ただ、技術面やコスト面の課題は時間の推移とともに改善に向かう方向が比較的見えやすい。より難しい課題は、今までにまったくない形状の端末に生活者が慣れるまでに時間がかかること、新たな形状・機能が生み出す問題に関する利用上のルール・社会規範の形成に時間がかかることである。たとえば、Google Glassは登場初期に「運転中にかけてよいのか」「勝手にカメラで撮影されてしまうのではないか」といった議論を巻き起こした。
技術的な成熟に至る経路、普及までの課題を考慮して、ウエアラブルコンピューティングの今後を予測したものが「ウエアラブルコンピューティングのITロードマップ」である。
まだ市場形成が始まったばかりのウエアラブル関連市場においては、いきなり生活者に向けた端末・サービスが爆発的に普及するものではない。生活者向けの端末が市場に受け入れられるまでの間は、まずは企業内で、ハンズフリー業務が必要な部署の従業員向けなどに限った、試行的な利用が先行して始まると野村総合研究所ではみている。
技術の進化とともに、複数のウエアラブル端末や環境に埋め込まれたセンサー同士が連携したり、画像認識や音声認識などのインテリジェントなクラウドサービスとウエアラブル端末がつながったりするようになる。

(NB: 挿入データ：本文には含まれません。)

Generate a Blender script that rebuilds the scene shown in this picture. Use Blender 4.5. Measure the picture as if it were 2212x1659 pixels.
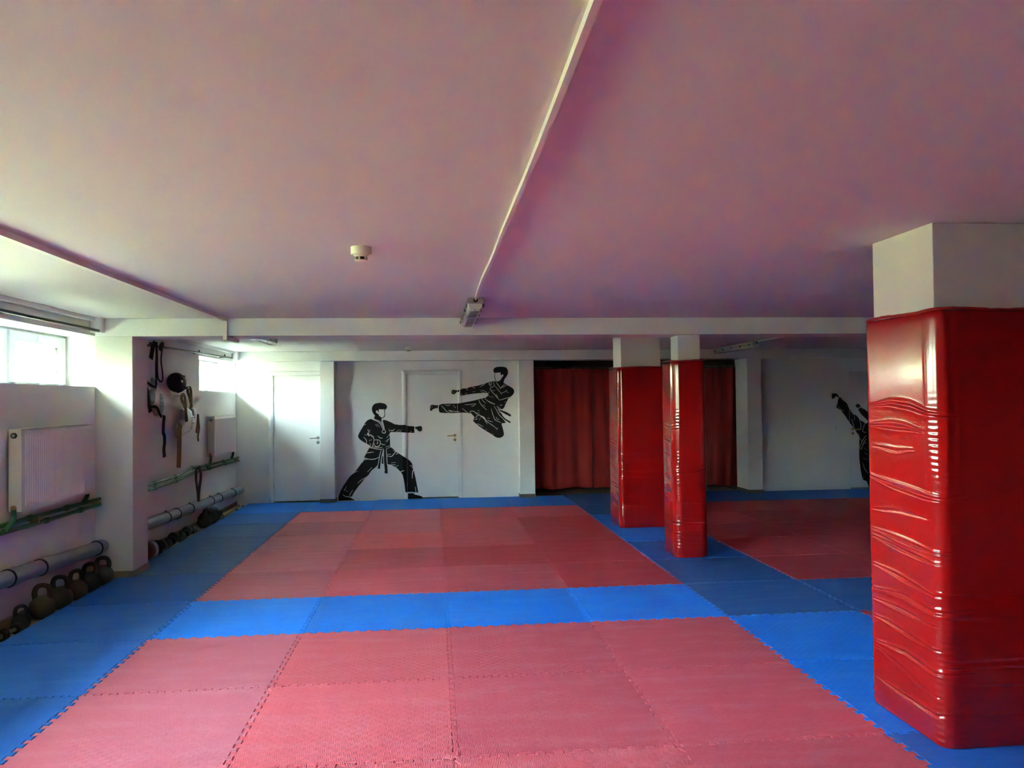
import bpy, bmesh, math, random
import numpy as np
from mathutils import Vector, Matrix

random.seed(7)
for o in list(bpy.data.objects):
    bpy.data.objects.remove(o, do_unlink=True)
SC = bpy.context.scene
COL = SC.collection

# ------------------------------------------------------------------ camera
cam_d = bpy.data.cameras.new('camera')
cam_d.sensor_width = 36.0
cam_d.lens = 36.0 * 1698.75 / 2212.0
cam_d.clip_start = 0.05
cam = bpy.data.objects.new('camera', cam_d)
COL.objects.link(cam)
YAW, PITCH, ROLL = -0.09909, 0.01912, -0.0119
_f = Vector((-math.sin(YAW) * math.cos(PITCH), math.cos(YAW) * math.cos(PITCH), math.sin(PITCH)))
_r = Vector((math.cos(YAW), math.sin(YAW), 0.0))
_u = _r.cross(_f)
_r2 = math.cos(ROLL) * _r + math.sin(ROLL) * _u
_u2 = -math.sin(ROLL) * _r + math.cos(ROLL) * _u
cam.matrix_world = Matrix(((_r2.x, _u2.x, -_f.x, 1.9162), (_r2.y, _u2.y, -_f.y, -5.5094),
                           (_r2.z, _u2.z, -_f.z, 1.5791), (0, 0, 0, 1)))
SC.camera = cam

# ------------------------------------------------------------------ sky and sun
world = bpy.data.worlds.new('sky')
SC.world = world
world.use_nodes = True
wn = world.node_tree.nodes
wl = world.node_tree.links
bg = wn['Background']
sky = wn.new('ShaderNodeTexSky')
sky.sky_type = 'NISHITA'
sky.sun_disc = False
sky.sun_elevation = math.radians(48)
sky.sun_rotation = math.radians(160)
sky.altitude = 100
sky.air_density = 0.9
sky.dust_density = 5.0
sky.ozone_density = 0.6
wl.new(sky.outputs[0], bg.inputs[0])
bg.inputs[1].default_value = 30.0
sun_d = bpy.data.lights.new('sun', 'SUN')
sun_d.energy = 45.0
sun_d.color = (1.0, 0.93, 0.80)
sun_d.angle = math.radians(0.6)
sun = bpy.data.objects.new('sun', sun_d)
COL.objects.link(sun)
# the sun stands behind the camera, a little over the building, so it lights the yard but not the room
sun.rotation_euler = Vector((-0.26, 0.62, -0.74)).to_track_quat('-Z', 'Y').to_euler()

# daylight portals in the window openings (guide the sky sampling, give off no light themselves)
SILL, HEAD = 1.735, 2.20
WIN = [(0.08, 2.07, SILL), (5.20, 7.10, SILL), (-2.65, -0.66, 1.55), (-5.00, -2.90, 1.50)]     # window niches along the left wall (y0, y1, sill), the third added for light
for (y0, y1, sl) in WIN:
    pd = bpy.data.lights.new('window_portal', 'AREA')
    pd.shape = 'RECTANGLE'
    pd.size = y1 - y0 - 0.02
    pd.size_y = HEAD - sl - 0.02
    pd.energy = 1.0
    pd.cycles.is_portal = True
    po = bpy.data.objects.new('window_portal', pd)
    COL.objects.link(po)
    po.location = (-1.60, (y0 + y1) / 2, (sl + HEAD) / 2)
    po.rotation_euler = Matrix(((0, 0, -1), (1, 0, 0), (0, 1, 0))).to_euler()

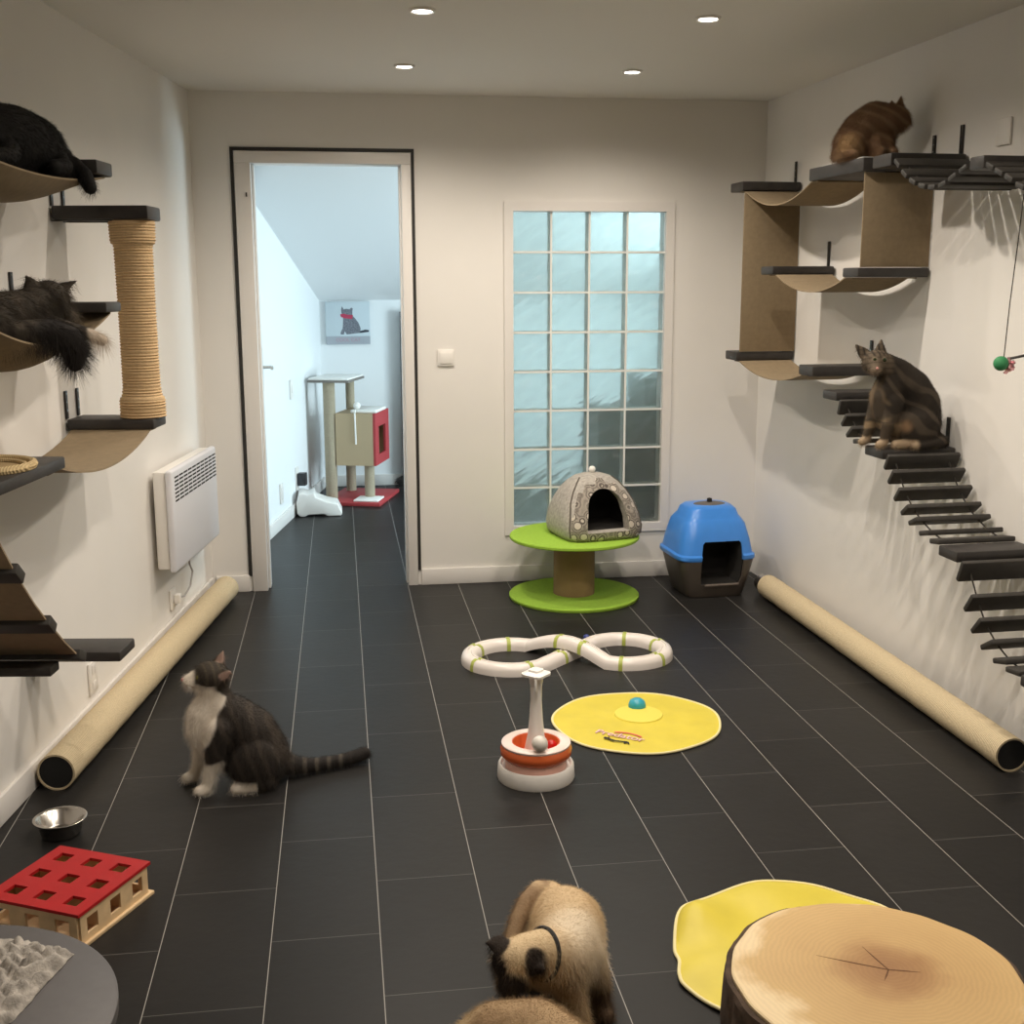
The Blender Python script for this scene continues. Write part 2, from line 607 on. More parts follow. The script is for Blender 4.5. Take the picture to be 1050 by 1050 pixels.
a, b_ = WL(0, .12, 0), WL(0, -7.75, 0)
wall_prism('wall_left', [a, b_, b_ - NL * .12, a - NL * .12], 0, HC, WALL)
a, b_ = WR(0, YB + .12, 0), WR(0, -1.65, 0)
wall_prism('wall_right', [a, b_, b_ - NR * .12, a - NR * .12], 0, HC, WALL)
struct(MB().span((-1.5, -1.72, 0), (3.1, -1.6, HC)).build('wall_front', WALL))
Y1 = YB + .12
DX0, DX1, DZ = -.012, .836, 2.17
GX0, GX1, GZ0, GZ1 = 1.312, 2.148, .268, 1.922
wb = MB()
wb.span((-.33, YB, 0), (DX0, Y1, HC))
wb.span((DX0, YB, DZ), (DX1, Y1, HC))
wb.span((DX1, YB, 0), (GX0, Y1, HC))
wb.span((GX0, YB, 0), (GX1, Y1, GZ0))
wb.span((GX0, YB, GZ1), (GX1, Y1, HC))
wb.span((GX1, YB, 0), (3.5, Y1, HC))
struct(wb.build('wall_back', WALL))

# baseboards
bb = MB().prism([WL(0.001, -.02, 0), WL(0.015, -.02, 0), WL(0.015, -7.6, 0), WL(0.001, -7.6, 0)], (0, 0, .085))
struct(bb.build('baseboard_left', WHITE, bevel=.003))
bb = MB().span((DX1 + .016, YB - .013, 0), (2.62, YB - .001, .085))
bb.span((-.19, YB - .013, 0), (DX0 - .012, YB - .001, .085))
struct(bb.build('baseboard_back', WHITE, bevel=.003))

# door_1: casing, dark strip, lining, leaf opened into the next room
dr = struct(thing('door_1', 'open doorway with white casing and dark outline strip in the back wall', 'door', (0, YB, 0)))
del dr['category']
del dr['label']
cs = MB()
cs.span((DX0 + .002, -.012, 0), (.066, .132, 2.112))
cs.span((.785, -.012, 0), (DX1 - .002, .132, 2.112))
cs.span((DX0 + .002, -.012, 2.112), (DX1 - .002, .132, 2.168))
cs.span((.066, .045, 0), (.078, .125, 2.11))
cs.span((.776, .045, 0), (.785, .125, 2.11))
cs.build('casing', WHITE, dr, bevel=.003)
st = MB()
st.span((DX0 - .016, -.008, .08), (DX0, -.001, 2.186))
st.span((DX1, -.008, .08), (DX1 + .014, -.001, 2.186))
st.span((DX0, -.008, 2.170), (DX1, -.001, 2.186))
st.build('outline_strip', GASKET, dr)
leaf = MB().span((0, 0, .008), (.69, .04, 2.10)).build('door_leaf', WHITE, dr, bevel=.003, loc=(.062, .137, 0), rot=(0, 0, math.radians(92.7)))
hd = MB()
hd.span((.635, -.006, .95), (.672, 0, 1.19))
hd.tube([(.65, -.005, 1.085), (.65, -.05, 1.085), (.64, -.055, 1.085), (.56, -.055, 1.083)], .009, 10)
hd.build('door_handle', SATIN, leaf)
kn = MB().span((.040, -.016, 1.955), (.047, -.0125, 1.975)).build('latch_mark', GASKET, dr)

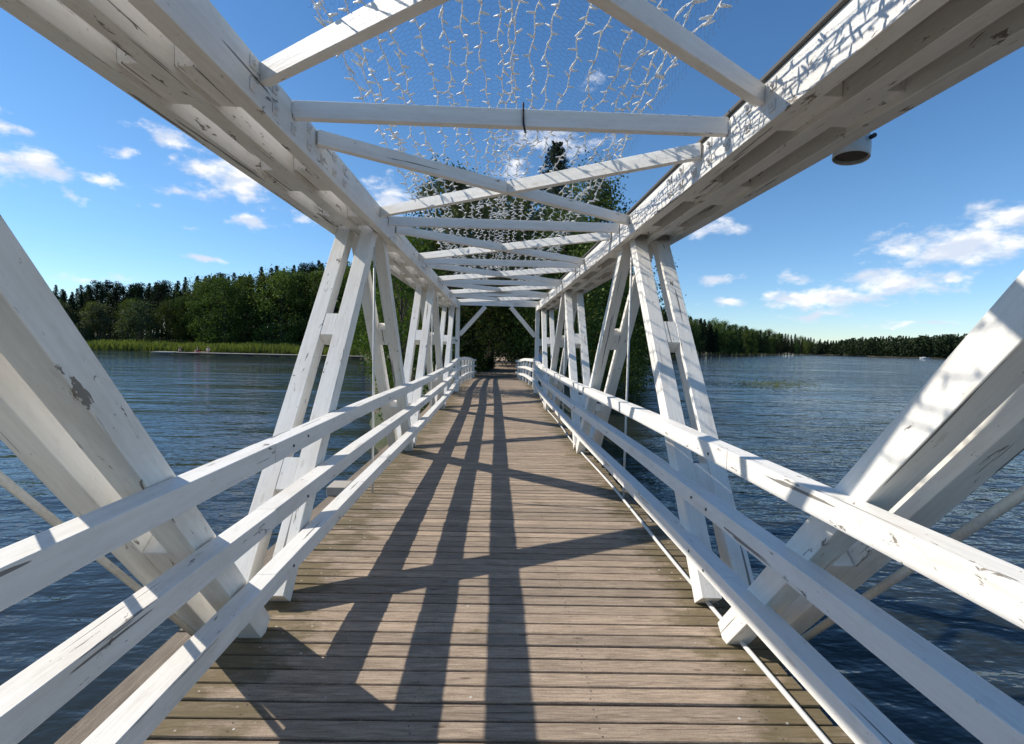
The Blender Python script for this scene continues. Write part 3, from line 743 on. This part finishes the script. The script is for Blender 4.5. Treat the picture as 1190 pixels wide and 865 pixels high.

最終的には、ウエアラブル端末は利用者のおかれた状況にマッチしたサービスを提供するコンシェルジュのような役割を果たすようになるだろう。
ウエアラブルコンピューティングは、ユーザインターフェイスに大きな革新を起こすテクノロジーであるだけに、普及までにそれなりの助走期間を必要とする。しかし、その分、われわれのビジネスや働き方に及ぼす影響は大きい。表面的な変化を追うのではなく、大きな潮流をつかみ、適切なタイミングでウエアラブルコンピューティングがもたらす破壊的変化をビジネスに活用したいものである。